Jan 30, 2006

Wikipedia vs US Congress

Wikipedia does not tolerante 'vandalism' or 'POV pushing', no matter where it comes from. Apparently, some people with IP address tracing back to US Congress have been engaging in just that - and it has gotten serious enough for Wikipedia community to implement one of the middle steps of the dispute resolution process, known as the Request for Comments. Earlier steps include normal taking and mediation, and the only step left after failed RfC (which is not binding) is the binding ruling by Wikipedia Arbitrators (during the process known as Request for Arbitration).

From Wikipedia page:
I am opening this RFC in order to centralise discussion concerning actions to be taken against US Congressional staffers who repeatedly engage in revert wars, blank content, engage in libelous behaviour or violate WP:NPOV, WP:CIV. The editors from these IP ranges are rude and abrasive, immature, and show no understanding of Wikipedia policy. The editors also frequently try to whitewash the actions of certain politicians. They treat Wikipedia articles about politicians as though they own the articles, replacing community articles with their own sanctioned biographies and engaging in revert wars when other users dispute this sudden change.
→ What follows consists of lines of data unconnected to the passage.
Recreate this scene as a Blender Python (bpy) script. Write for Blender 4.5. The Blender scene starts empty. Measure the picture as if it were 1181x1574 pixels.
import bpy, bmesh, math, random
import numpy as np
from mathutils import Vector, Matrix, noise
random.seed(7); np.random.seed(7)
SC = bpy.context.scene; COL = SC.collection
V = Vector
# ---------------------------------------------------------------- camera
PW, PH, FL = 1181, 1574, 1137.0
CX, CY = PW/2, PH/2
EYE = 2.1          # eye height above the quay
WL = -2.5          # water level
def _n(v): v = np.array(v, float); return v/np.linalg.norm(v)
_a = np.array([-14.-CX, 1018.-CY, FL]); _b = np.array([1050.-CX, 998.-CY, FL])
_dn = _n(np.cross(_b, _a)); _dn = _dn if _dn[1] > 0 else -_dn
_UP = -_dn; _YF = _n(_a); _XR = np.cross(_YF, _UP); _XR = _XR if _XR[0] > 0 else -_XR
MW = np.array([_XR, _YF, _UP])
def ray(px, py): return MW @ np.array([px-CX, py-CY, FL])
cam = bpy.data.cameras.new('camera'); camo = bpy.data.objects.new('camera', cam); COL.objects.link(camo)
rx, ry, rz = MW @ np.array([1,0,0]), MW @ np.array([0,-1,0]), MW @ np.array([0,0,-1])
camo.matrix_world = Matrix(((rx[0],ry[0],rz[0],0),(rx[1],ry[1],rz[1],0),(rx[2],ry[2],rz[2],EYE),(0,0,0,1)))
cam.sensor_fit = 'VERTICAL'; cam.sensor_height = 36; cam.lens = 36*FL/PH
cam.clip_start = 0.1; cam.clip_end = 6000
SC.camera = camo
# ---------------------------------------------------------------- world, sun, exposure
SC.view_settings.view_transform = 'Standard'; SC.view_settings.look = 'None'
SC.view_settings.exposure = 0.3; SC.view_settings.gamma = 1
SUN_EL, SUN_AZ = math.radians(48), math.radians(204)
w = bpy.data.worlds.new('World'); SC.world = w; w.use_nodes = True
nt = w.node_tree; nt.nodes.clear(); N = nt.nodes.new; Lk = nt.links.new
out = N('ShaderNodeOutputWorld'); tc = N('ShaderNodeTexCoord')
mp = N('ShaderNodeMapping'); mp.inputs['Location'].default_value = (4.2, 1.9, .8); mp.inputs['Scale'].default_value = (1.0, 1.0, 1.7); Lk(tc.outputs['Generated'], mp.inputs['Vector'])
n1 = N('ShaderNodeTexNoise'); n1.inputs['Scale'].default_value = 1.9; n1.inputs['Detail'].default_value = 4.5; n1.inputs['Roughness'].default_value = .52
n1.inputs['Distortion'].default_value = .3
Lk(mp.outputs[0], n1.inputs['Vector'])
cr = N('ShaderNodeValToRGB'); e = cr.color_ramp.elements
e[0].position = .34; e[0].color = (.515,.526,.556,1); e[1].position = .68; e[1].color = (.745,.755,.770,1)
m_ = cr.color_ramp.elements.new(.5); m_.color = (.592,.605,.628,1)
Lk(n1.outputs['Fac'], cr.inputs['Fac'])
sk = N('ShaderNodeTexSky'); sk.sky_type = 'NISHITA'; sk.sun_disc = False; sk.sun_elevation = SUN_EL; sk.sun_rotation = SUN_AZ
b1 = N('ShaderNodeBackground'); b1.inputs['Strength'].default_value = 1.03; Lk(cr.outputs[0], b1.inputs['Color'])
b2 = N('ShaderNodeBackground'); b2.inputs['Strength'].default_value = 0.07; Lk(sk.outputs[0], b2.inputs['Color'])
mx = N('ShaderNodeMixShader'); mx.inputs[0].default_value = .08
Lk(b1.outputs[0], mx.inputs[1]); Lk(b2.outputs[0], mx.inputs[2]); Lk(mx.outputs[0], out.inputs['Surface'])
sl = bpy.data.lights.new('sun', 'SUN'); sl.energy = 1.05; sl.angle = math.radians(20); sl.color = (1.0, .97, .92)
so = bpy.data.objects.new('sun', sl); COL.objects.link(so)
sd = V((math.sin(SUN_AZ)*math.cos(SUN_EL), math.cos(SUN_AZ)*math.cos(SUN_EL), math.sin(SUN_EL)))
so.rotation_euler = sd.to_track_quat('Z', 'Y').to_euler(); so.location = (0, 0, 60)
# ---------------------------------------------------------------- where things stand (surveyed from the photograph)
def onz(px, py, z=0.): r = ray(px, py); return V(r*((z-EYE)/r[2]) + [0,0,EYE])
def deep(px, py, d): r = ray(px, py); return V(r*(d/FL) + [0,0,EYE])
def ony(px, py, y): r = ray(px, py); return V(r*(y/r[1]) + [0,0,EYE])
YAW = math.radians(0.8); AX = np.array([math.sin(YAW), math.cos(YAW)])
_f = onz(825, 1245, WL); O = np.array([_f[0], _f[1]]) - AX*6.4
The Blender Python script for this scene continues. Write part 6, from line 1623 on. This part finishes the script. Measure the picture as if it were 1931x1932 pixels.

They also violate Wikipedia:Verifiability, by deleting verified reports, while adding flattering things about members of Congress that are unverified.

The editors are currently blocked, but only for a week, so I feel this RFC is needed for the community to comment. I feel that a 1 week block is not enough.

It will be interesting to see if mainstream media picks that up.

Update: It did. Most of the Google News: Wikipedia stories are about this (note: link relevancy subject to change in few days).